RMN (Cristian Mungiu, 2022) parece un thriller rural sobre el rechazo de lo foráneo, un poco al estilo de As bestas (Rodrigo Sorogoyen, 2022) pero sin la tensión o el particularismo de esta. Digo parece porque es más que eso: es una película que insta a verla asegurando distancia, en gran angular, pues lo que hay en ella no es una riña entre vecinos pequeña y personal como en la cinta española, que también, sino la mentada radiografía de una Europa a escasos treinta años de haberse hecho la guerra. El rumano Mungiu (Historias de la edad de oro; 4 meses, 3 semanas, 2 días; Los exámenes), quien usualmente tiene buen humor, en esta cinta lo ha dejado un poco aparcado a favor de la documentalización de la puesta en escena y una mirada casi impasible, tal vez porque el comunismo sí que da risa y aquí ya no queda rastro de este, salvo en las continuas referencias a subvenciones y las políticas de fronteras abiertas de la UE. Esta mirada de Mungiu tiene eco en los personajes: en la resonancia magnética de Papa Otto, en el bosque, entre las casas se ve «algo malo», como afirma haber visto el pequeño Rudi.

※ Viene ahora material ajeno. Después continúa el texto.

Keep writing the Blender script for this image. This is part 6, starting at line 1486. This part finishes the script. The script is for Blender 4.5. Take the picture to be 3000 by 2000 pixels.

La mejor de las escenas se da en el centro cultural del pueblo, un plano secuencia fijo de cerca de 17 minutos donde se lleva a cabo un asamblea para determinar qué hacer al respecto de los extranjeros contratados por la panadería. Los lugareños los quieren echar del pueblo, las empresarias los quieren mantener para poder optar a una subvención de la UE, los extranjeros quieren mantener su trabajo y Matthias, además de querer seguir acostándose con Csilla, solo está interesado en proteger a su padre e hijo: una suerte de Eneas de baja calaña, deshonroso y burdo (hay un momento en que lleva a su padre al hombro y a su hijo aferrado a su pierna) en esta nueva Troya, que es la misma de siempre. Puede que sea su mirada, en perpetua alerta para saber adónde apuntar su arma, la que contenga la clave de esta cinta. Pues el oso, como nuestro protagonista, y como este continente, es un animal de ciclos, y su poder reside en estar siempre alerta o profundamente dormido durante la hibernación. Así, su imagen representa la capacidad de regulación de los opuestos: violento y sosegado, territorial y accesible al mismo tiempo.